DALLAS, TX.- Here's looking at you, Rick and Ilsa.
Over two days in late November, Heritage Auctions held its most successful Vintage Posters event ever in terms of both quality and prices realized. Look no further than the Casablanca six-sheet that sold Saturday for $384,000, an enormous, gorgeous poster so seldom seen in public only once before had it passed through the Dallas-based auction house's doors.
"A shining example of a classic poster for a classic film," says Grey Smith,
Heritage Auctions' Director of Vintage Posters. In other words: Worth every penny.
Yet that six-sheet was only one of seven posters to sell Saturday in the six figures, helping push the final tally for the Nov. 21-22 Vintage Posters event past the $3.9 million mark, with almost 1,800 bidders participating in the auction. No previous poster sale at Heritage had ever before cracked $3 million.
And not far behind Bogart and Bergman was King Kong: A three-sheet for the 1933 beauty-and-the-beast tale sold Saturday for $336,000. "A pleasant surprise," says Smith, whose high estimate for the poster pre-auction was $250,000. And Kong wasn't alone in surpassing expectations.
The only known copy of a one-sheet for the 1938reissue of Dracula, discovered in 2003, realized $312,000 more than four times its estimate. A three-sheet for 1921's silent-movie masterpiece The Kid, Charlie Chaplin's feature-length debut as director and star, sold for $228,000 more than two times its high estimate of $100,000. A Son of Frankenstein half-sheet realized $180,000 three times its high estimate.

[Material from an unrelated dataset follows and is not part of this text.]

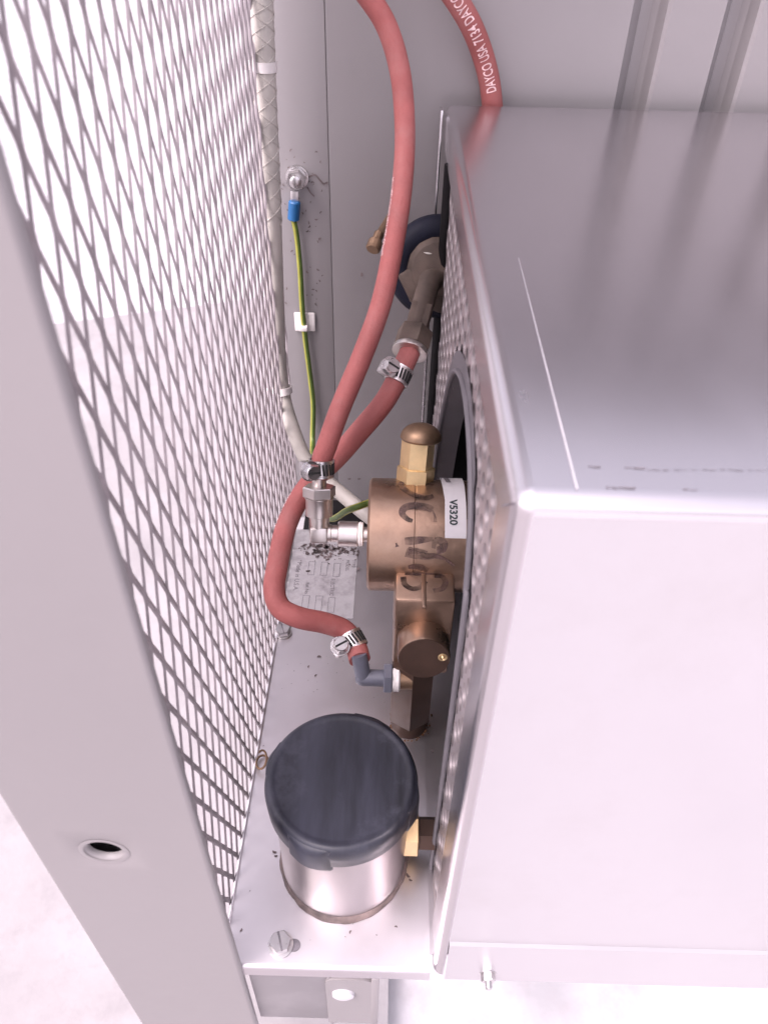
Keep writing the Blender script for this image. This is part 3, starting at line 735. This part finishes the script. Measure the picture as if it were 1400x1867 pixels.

And, perhaps most remarkable, a one-sheet for 1926's The Son of the Sheik went to the highest bidder at $120,000. That, too, was several times over estimate, a recurring theme throughout the event that spanned the history of cinema, from silent films to Star Wars and far beyond.
Says Smith, "I've been after that Son of the Sheik poster for 40 years. There are only a few out there. This one arrived clean, nice. I wasn't terribly surprised it sold that high. I valued it reasonably, but thought it was the best Rudolph Valentino poster."
Its sale price, along with that for The Kid, is perhaps most notable because Smith has been told countless times over the last 40 years that silent-era posters won't sell, that there isn't much of a market for advertisements for movies modern-day audiences didn't see in theaters. The November event proved otherwise, especially when a poster is as rare as the three-sheet for the Marx Brothers' 1933 chef-d'oeuvre Duck Soup, a one-of-a-kind that sold Saturday for $114,000 (again, nearly twice its high estimate).
"This has been going on for 40 years or more," Smith says. "People would say, 'Well, they're pretty, but nobody is going to care.' They said the same thing about the early post-sound material, too. People said buyers would only want posters from science fiction movies from the 1950s or more contemporary films, because they saw those on TV. I don't think anything could be further from the truth."
Indeed, 19 of the 20 top lots in the auction were for films made in 1942 or earlier. The most modern offering in the Top 20 was for 1982's Creepshow: Artist Joann Daley's original artwork for the horror anthology realized $50,400.
"When it comes to posters, there's the historical factor, of course," Smith says. "The silent era only lasted 20 to 25 years, and that paper has to be scarce because when sound came in, all of the poster exchanges went in and took those posters and trashed them because they thought they would never go out again. That's why it's rare. The Son of the Sheik is beautiful, too, because it's stone lithograph. It knocks your eyes out."
The same could be said of most every offering among the 860 posters sold in the Nov. 21-22 event.
"Classic titles, great images and rarity is just the perfect combination," Smith says. "And the auction proved just that."